On the lowest end of the digital project-management scale is jotting ideas in the Notes section of a Task item that lists one of your projects, or using generic note-generating and organizing software, creating a note for a project with its associated thoughts.

If you are computer savvy, you will no doubt use several of these modalities for developing and capturing project plans and collateral material. Make sure you create comfort with the applications, so you can focus more on your project thinking than on the software. It will also behoove you to do regular reviews and updating of this content, wherever it is, and keep it current with consistent purging and reorganizing.

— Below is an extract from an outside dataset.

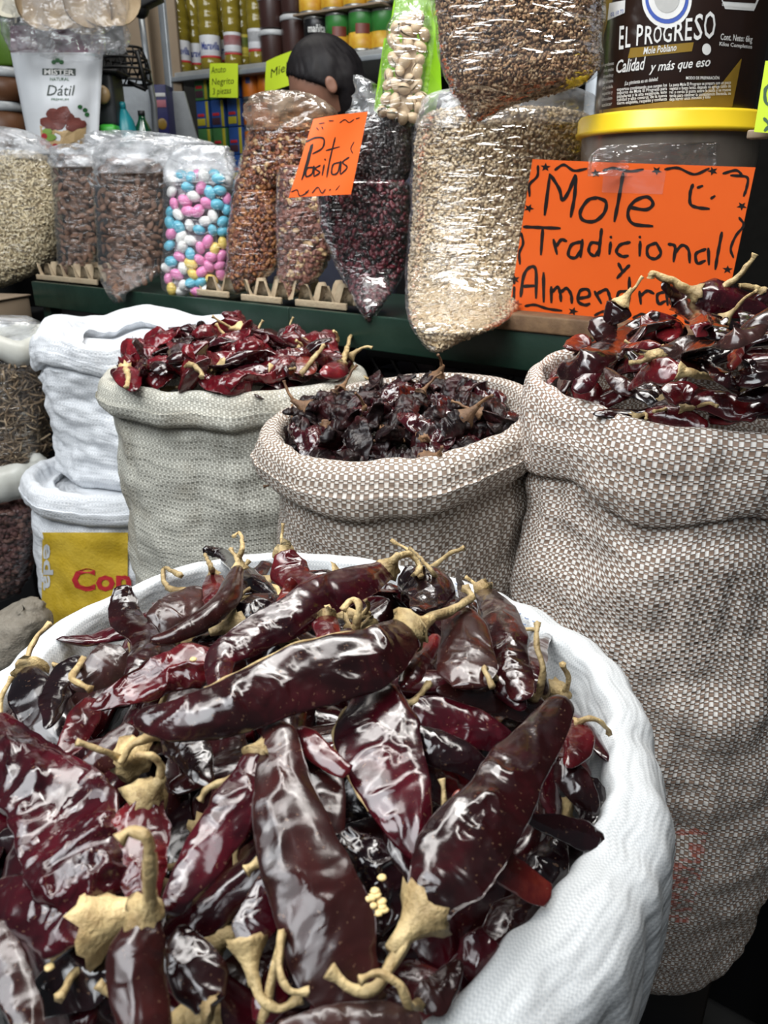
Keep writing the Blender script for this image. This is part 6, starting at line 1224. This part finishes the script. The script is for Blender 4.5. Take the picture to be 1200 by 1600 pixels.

Remember that the computer is a bit of a black hole, and as memory and storage capacity continue to expand and new cool applications for pieces of this functionality continue to proliferate, it becomes easier to keep everything and then lose a coordinated orientation of your active stuff.

How Do I Apply All This in My World?

Just as your Next Actions lists need to be up-to-date, so, too, does your Projects list. That done, give yourself a block of time, ideally between one and three hours, to handle as much of the vertical thinking about each project as you can.

Clear the deck, create a context, and do some creative project thinking. You’ll then be way ahead of most people.

At the very least, right now or as soon as possible, take those few of your projects that you have the most attention on or interest in right now and do some thinking, collecting, and organizing on them, using whatever tools seem most appropriate.

Let our advance worrying become our advance thinking and planning.

—Winston Churchill

Focus on each, one at a time, top to bottom. As you do, ask yourself, “What about this do I want to know, capture, or remember?”

You may just want to mind-map some thoughts on a piece of paper, make a file, and toss the paper into it. You may come up with some simple bullet-point headings to attach as a note in your digital/mobile organizer. Or you could create a word processing document and start an outline on it.

The key is to get comfortable with having and using your ideas. And to acquire the habit of focusing your energy constructively, on intended outcomes and open loops, before you have to.